• [Required task] Look through the material below. Copy each line that contains the string "scene".
** Begin Source excerpt **
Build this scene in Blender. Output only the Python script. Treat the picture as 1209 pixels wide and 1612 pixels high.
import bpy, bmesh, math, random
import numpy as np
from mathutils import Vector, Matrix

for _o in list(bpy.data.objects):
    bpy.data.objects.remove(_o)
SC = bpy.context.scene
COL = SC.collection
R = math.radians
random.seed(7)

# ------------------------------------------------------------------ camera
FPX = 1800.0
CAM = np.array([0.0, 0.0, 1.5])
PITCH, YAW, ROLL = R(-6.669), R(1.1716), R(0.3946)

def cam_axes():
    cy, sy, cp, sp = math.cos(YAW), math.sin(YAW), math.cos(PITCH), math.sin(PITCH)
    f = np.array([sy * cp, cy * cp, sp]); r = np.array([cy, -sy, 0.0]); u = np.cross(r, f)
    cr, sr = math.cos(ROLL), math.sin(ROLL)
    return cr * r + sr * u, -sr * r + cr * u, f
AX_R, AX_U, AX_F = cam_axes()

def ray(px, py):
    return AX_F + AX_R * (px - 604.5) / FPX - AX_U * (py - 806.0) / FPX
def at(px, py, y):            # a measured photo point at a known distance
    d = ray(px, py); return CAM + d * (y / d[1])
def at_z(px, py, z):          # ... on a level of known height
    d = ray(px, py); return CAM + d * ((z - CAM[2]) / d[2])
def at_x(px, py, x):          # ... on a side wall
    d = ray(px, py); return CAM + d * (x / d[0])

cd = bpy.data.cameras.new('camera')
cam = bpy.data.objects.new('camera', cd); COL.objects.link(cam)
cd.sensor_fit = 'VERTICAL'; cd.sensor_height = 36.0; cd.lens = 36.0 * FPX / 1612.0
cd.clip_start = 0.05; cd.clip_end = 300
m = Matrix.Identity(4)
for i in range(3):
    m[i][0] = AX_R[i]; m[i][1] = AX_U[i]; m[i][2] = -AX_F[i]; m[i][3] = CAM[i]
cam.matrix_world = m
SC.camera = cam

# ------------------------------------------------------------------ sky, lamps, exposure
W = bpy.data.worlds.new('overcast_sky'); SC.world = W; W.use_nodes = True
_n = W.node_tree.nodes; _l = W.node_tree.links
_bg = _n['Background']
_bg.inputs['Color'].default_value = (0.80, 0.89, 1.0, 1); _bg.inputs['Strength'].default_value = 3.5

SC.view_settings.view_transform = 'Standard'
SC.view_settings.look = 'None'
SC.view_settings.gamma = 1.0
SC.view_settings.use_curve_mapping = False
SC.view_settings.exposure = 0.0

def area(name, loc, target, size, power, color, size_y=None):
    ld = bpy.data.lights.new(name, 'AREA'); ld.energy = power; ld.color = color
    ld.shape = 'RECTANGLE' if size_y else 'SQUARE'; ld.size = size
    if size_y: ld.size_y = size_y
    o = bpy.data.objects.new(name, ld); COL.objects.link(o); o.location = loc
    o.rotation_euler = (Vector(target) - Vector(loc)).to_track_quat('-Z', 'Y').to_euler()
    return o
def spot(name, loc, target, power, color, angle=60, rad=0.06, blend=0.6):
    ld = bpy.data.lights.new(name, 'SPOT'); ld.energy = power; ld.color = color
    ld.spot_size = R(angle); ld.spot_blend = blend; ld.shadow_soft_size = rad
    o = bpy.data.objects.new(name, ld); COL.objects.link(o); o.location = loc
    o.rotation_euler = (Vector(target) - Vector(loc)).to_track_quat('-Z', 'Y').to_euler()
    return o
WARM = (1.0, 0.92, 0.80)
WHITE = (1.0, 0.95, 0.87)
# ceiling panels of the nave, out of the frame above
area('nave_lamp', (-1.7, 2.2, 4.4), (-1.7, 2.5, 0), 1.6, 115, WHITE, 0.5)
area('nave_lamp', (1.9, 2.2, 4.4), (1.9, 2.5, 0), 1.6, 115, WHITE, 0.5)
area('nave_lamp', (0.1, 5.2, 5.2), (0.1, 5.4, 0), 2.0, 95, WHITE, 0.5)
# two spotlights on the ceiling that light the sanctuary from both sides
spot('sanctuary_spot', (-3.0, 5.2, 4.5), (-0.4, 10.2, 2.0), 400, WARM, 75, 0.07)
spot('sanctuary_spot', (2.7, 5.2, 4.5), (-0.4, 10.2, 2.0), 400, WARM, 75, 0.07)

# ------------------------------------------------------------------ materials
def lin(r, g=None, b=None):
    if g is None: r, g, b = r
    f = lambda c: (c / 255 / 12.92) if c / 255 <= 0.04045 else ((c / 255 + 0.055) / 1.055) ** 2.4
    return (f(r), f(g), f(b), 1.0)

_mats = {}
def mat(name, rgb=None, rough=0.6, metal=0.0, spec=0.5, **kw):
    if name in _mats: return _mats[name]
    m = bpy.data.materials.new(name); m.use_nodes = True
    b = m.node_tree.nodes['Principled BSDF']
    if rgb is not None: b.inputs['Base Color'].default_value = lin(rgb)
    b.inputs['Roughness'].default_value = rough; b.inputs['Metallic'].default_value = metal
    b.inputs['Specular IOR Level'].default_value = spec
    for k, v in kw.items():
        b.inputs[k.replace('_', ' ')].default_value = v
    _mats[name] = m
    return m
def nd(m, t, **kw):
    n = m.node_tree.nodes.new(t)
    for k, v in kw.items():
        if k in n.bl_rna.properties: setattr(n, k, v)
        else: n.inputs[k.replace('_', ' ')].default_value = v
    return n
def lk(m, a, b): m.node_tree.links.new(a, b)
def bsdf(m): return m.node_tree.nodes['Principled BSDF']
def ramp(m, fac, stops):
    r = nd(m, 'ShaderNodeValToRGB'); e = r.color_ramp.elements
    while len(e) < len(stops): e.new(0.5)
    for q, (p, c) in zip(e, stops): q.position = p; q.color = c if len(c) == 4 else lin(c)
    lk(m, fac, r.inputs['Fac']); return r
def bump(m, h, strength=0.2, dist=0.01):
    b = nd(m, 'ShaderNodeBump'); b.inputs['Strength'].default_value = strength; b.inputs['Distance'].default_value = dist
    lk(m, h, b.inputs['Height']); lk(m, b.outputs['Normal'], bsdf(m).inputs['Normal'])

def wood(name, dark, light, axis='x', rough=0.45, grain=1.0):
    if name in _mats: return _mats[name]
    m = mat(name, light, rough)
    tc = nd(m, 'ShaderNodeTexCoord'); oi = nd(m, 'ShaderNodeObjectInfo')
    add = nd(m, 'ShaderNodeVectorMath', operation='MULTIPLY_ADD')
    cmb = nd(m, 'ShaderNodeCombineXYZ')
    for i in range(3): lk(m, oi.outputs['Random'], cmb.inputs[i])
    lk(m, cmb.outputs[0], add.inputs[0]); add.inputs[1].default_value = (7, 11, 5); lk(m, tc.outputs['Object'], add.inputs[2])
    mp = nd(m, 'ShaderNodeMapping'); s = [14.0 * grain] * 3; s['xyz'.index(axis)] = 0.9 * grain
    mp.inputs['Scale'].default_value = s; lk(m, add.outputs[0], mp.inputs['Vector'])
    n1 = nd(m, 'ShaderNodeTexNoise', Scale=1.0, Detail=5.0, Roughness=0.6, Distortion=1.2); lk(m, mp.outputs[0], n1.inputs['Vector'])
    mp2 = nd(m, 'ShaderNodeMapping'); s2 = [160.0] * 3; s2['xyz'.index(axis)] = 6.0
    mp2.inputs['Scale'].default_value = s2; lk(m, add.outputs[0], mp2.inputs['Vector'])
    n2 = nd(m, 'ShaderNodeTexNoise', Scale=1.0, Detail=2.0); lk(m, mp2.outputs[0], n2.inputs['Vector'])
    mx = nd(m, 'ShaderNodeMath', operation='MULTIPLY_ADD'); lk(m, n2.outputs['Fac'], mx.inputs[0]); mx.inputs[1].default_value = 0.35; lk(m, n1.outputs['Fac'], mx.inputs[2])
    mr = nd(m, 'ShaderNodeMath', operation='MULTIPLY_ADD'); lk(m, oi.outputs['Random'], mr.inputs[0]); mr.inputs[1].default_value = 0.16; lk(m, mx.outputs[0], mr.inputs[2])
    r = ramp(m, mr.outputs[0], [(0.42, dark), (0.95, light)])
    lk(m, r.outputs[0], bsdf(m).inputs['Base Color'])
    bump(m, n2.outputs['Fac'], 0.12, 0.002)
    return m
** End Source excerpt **
• [Result below]
Build this scene in Blender. Output only the Python script. Treat the picture as 1209 pixels wide and 1612 pixels high.
SC = bpy.context.scene